Sometimes, a curse can become a blessing. At least that’s the case in the home of Susan and David Nethero, which had to be completely gutted after two pipes burst in their master bedroom during a 2014 winter freeze. The couple was vacationing in Aruba when the incident occurred, and the leak went undetected for 36 hours.

After residing in Roswell for several years, David and Susan Nethero love living intown near Brookhaven’s Capital City Club.

“One of the neighbors saw water coming out of the carport and the front door,” says Sarah Burke, Susan’s sister and an interior designer with Burke & Associates. “When I walked in, the ceiling was bowing. The first thing I did was get a broom and start popping holes in the ceiling to let the water release.”

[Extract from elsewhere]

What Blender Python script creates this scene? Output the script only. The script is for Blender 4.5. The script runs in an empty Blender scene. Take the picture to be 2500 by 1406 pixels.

The Netheros had spent the last few years upgrading the interior of the historic Brookhaven home, which they purchased in 2010. They had just finished remodeling the kitchen when disaster struck, and they had to start over from square one. “We stripped everything down, gutted it to the studs. There wasn’t one piece of drywall in the house to speak of,” says Sarah.

The home’s Italian villa-like exterior is one of the first things that attracted the Netheros.

Luckily, the Netheros know a thing or two about building something from the ground up. Susan is the founder of the bra-fit company Intimacy, which she sold to Belgian lingerie manufacturer Van de Velde, now Rigby & Peller, in 2012. Today, she and her husband are managing directors of New York-based Golden Seeds, an early-stage investment firm focused on funding women in business. Sarah, who used to design Intimacy stores, quickly got to work putting the Netheros’ home back together in a record six months.

During the renovation, the couple seized the opportunity to make some additional changes, such as replacing all of the floors with a mixture of hardwoods and tile, adding built-ins for storage and making the home more “green” and low maintenance through LED light fixtures. “What was great about it in the end was that every surface was touched and updated and cleaned up,” says Susan of the 6,572-square-foot abode. “It was almost like building our own house.”

The Netheros’ art was spared during the flood, but they lost a lot of furniture. Susan’s grandmother’s dining table survived, but needed refinishing.

Once past the house’s stucco, Tuscan-style exterior, visitors enter a sunlit foyer that opens to an elegant formal living room done in ivory and gold, with custom furnishings, porcelain tile floors and a fireplace flanked by portraits of the Netheros’ daughters, Emily and Julia, which were painted by Susan’s mother. From the living room, there is a view into the country-inspired kitchen, with its off-white cabinets and two-toned granite and Silestone island. The cooktop faces out so Susan can make dinner while socializing with guests. “She hated cooking into the wall, and here she can be a part of the conversation,” says Sarah.

Adjacent to the kitchen is a casual dining nook with a built-in fireplace and a family room with a display of pink Depression glass that once belonged to Susan’s mother. “She had quite a collection, and I love pink. Sarah had to convince me not to paint everything in the house pink,” says Susan, laughing.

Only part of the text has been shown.